In a speech that marked his seventh Christmas as pontiff, the Bishop of Rome also highlighted the plight of refugees and migrants. He said: “It is injustice that makes them cross deserts and seas that become cemeteries. It is injustice that forces them to ensure unspeakable forms of abuse, enslavement of every kind and torture in inhumane detention camps. It is injustice that turns them away from places where they might have hope for a dignified life, but instead find themselves before walls of indifference.”

Francis concluded his address by urging his flock to “soften our often stony and self-centered hearts.”

“May he bring his smile, through our poor faces, to all the children of the world: to those who are abandoned and those who suffer violence.” the Pope added. “On this joyful Christmas Day, may he bring his tenderness to all and brighten the darkness of this world.

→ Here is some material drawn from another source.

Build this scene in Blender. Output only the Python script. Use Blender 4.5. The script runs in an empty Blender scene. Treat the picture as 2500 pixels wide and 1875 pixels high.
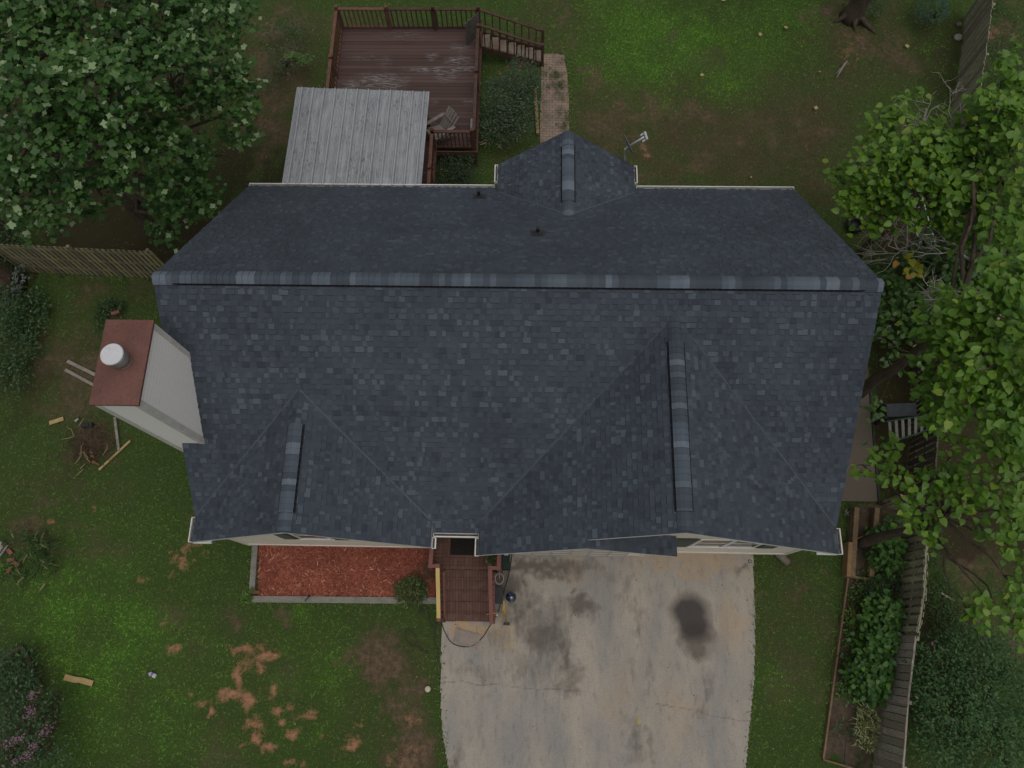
import bpy, math, random
import numpy as np
from mathutils import Vector, Matrix
random.seed(7); rng = np.random.default_rng(7)
sc = bpy.context.scene
COL = sc.collection
# ------------------------------------------------------------------ camera (a drone hovering over the front yard)
FPX, PITCH, ROLL, YAW = 1848.19, 0.31850, -0.05882, 0.07570
CAM = np.array([8.0724, -7.0743, 21.5])
def _axes():
    f = np.array([0, math.sin(PITCH), -math.cos(PITCH)]); u = np.array([0, math.cos(PITCH), math.sin(PITCH)]); x = np.array([1., 0, 0])
    x2 = x*math.cos(ROLL)+u*math.sin(ROLL); u2 = -x*math.sin(ROLL)+u*math.cos(ROLL)
    c, s = math.cos(YAW), math.sin(YAW); Z = np.array([[c, -s, 0], [s, c, 0], [0, 0, 1]])
    return Z@x2, Z@u2, Z@f
AX, AU, AF = _axes()
def at(px, py, z=0.0):
    """world point at height z seen at photograph position px, py (2500 x 1875)"""
    d = AF+AX*(px-1250)/FPX-AU*(py-937.5)/FPX
    p = CAM+d*(z-CAM[2])/d[2]
    return Vector((float(p[0]), float(p[1]), float(z)))
cam_d = bpy.data.cameras.new('camera'); cam = bpy.data.objects.new('camera', cam_d); COL.objects.link(cam)
cam_d.sensor_width = 36; cam_d.lens = FPX/2500*36; cam_d.clip_end = 600
m = Matrix.Identity(4)
for i in range(3):
    m[i][0] = AX[i]; m[i][1] = AU[i]; m[i][2] = -AF[i]; m[i][3] = CAM[i]
cam.matrix_world = m
sc.camera = cam
# ------------------------------------------------------------------ sky, sun, exposure
SUN_EL, SUN_AZ = 77, 140          # azimuth measured from +y towards +x
wd = bpy.data.worlds.new('World'); sc.world = wd; wd.use_nodes = True
nt = wd.node_tree; bg = nt.nodes['Background']
sk = nt.nodes.new('ShaderNodeTexSky'); sk.sky_type = 'NISHITA'; sk.sun_disc = False
sk.sun_elevation = math.radians(SUN_EL); sk.sun_rotation = math.radians(SUN_AZ); sk.dust_density = 4; sk.air_density = 1.0
hs = nt.nodes.new('ShaderNodeHueSaturation'); hs.inputs['Saturation'].default_value = 0.30
nt.links.new(sk.outputs[0], hs.inputs['Color']); nt.links.new(hs.outputs[0], bg.inputs[0]); bg.inputs[1].default_value = 0.10
sl = bpy.data.lights.new('sun', 'SUN'); sl.energy = 0.75; sl.angle = math.radians(60); sl.color = (1.0, 0.96, 0.90)
so = bpy.data.objects.new('sun', sl); COL.objects.link(so)
el, az = math.radians(SUN_EL), math.radians(SUN_AZ)
so.rotation_euler = Vector((math.sin(az)*math.cos(el), math.cos(az)*math.cos(el), math.sin(el))).to_track_quat('Z', 'Y').to_euler()
vs = sc.view_settings; vs.view_transform = 'Standard'; vs.look = 'None'; vs.exposure = -0.45; vs.gamma = 1; vs.use_curve_mapping = False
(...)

Earlier Wednesday, the pontiff made a rare joint appeal with other church leaders for peace in South Sudan. “In this Christmas season and at the beginning of a new year, we wish to extend to you and to all the people of South Sudan our best wishes for your peace and prosperity, and to assure you of our spiritual closeness as you strive for a swift implementation of the Peace Agreements,” said the Pope, Archbishop of Canterbury and former moderator of the Church of Scotland in a statement.

In remarks widely interpreted as a reference to recent sexual abuse scandals involving the church, the pontiff said: “Whatever goes wrong in our lives, whatever doesn’t work in the Church, whatever problems there are in the world, will no longer serve as an excuse. It will become secondary, for faced with Jesus’ extravagant love, a love of utter meekness and closeness, we have no excuse.”

Earlier this month, Francis abolished Vatican secrecy rules for cases of sexual abuse, effectively allowing the Catholic church to share documents and information with civil authorities, and enable survivors to be updated of the status of their cases.